Bengaluru signs up to be part of global city network

Bengaluru signs up to be part of global city network

Bengaluru’s clueless search for solutions to its massive garbage and traffic problems might just have found an answer: Learning from the vast knowledge pool of 70 biggest cities worldwide!

The State government has formally signed an application to be part of the C40 Cities network, a global collective of cities sharing their best practises in diverse areas of urban concern.

The mega cities of Mumbai and the Delhi National Capital Territory are already part of the network. Bengaluru is the third new Indian city to sign up, after Chennai and Jaipur. The City will be formally inducted into the network once the letter of intent is received and put up for approval, C40 Cities Regional Director (South and West Asia), Sanjay Sridhar told Deccan Herald.
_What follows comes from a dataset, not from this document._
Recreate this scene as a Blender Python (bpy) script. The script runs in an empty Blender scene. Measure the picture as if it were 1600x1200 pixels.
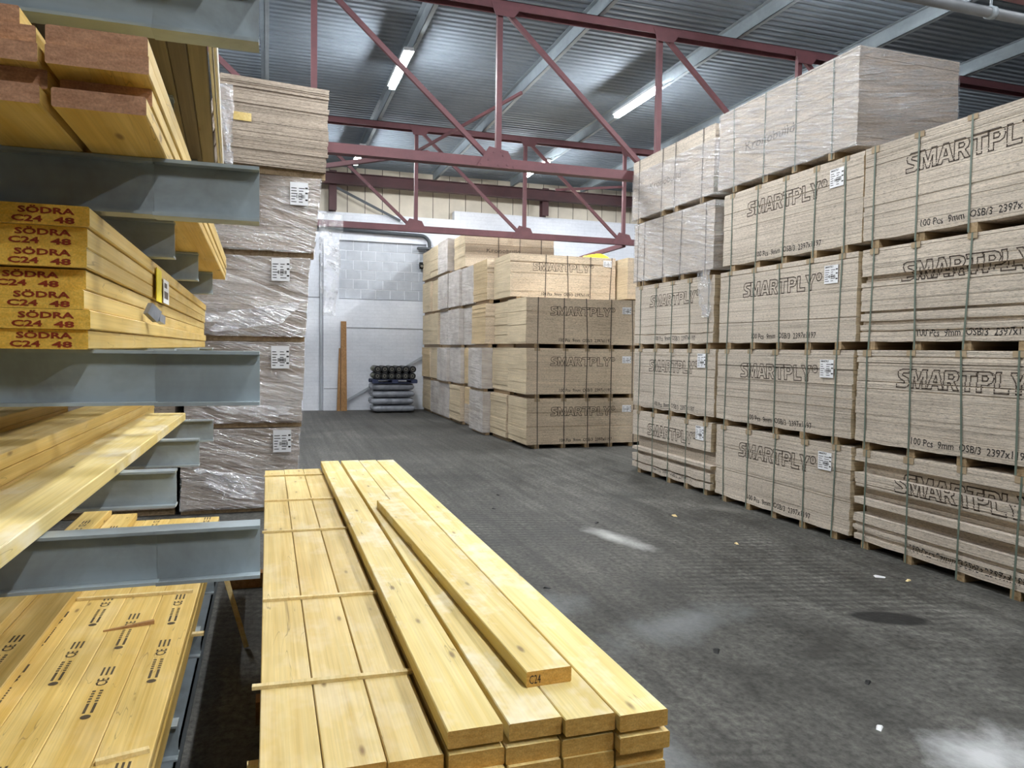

Chief Minister Siddaramaiah signed the application last week. Once Bengaluru becomes a member, C40 will work with the Bruhat Bengaluru Mahanagara Palike (BBMP) and the State government to find solutions to critical urban issues. “Essentially, the city will have to identify five needs, based on which C40 Cities will bring in the resources targeted for those needs,” explained Sridhar.

Knowledge sharing is the essence of the C40 Cities network. For instance, Bengaluru could learn from what Ho Chi Minh City did to completely revamp its sewage network. Lessons could also be learnt from what cities with population, history and infrastructure comparable to Bengaluru, do to manage congestion, pollution and myriad other problems.

But the learning is a two-way process. Bengaluru could also share its own knowledge to cities such as Dhaka and Colombo in areas where this city has an edge. This is in tune with the C40 network approach: To capitalise on the vast wealth of experience and knowledge within the global network. The idea is to build a community to identify solutions, share lessons learnt and provide assistance to policy-makers to adapt approaches to local conditions.  

C40 had started off as a global network of engaged megacity mayors committed to reducing their greenhouse gas emissions and climate risk. This was to be achieved through the implementation of meaningful, measurable, replicable and sustainable climate, related policies and programmes.

Set up in 2005, C40 was expanded through a partnership in 2006 with former US President Bill Clinton’s Climate Initiative (CCI). Currently, the C40 General Assembly is comprised of 66 Mayors of three categories of city: megacities, innovator cities and observer cities. The addition of Bengaluru, Chennai, Jaipur and later Kolkata will take that number to 70.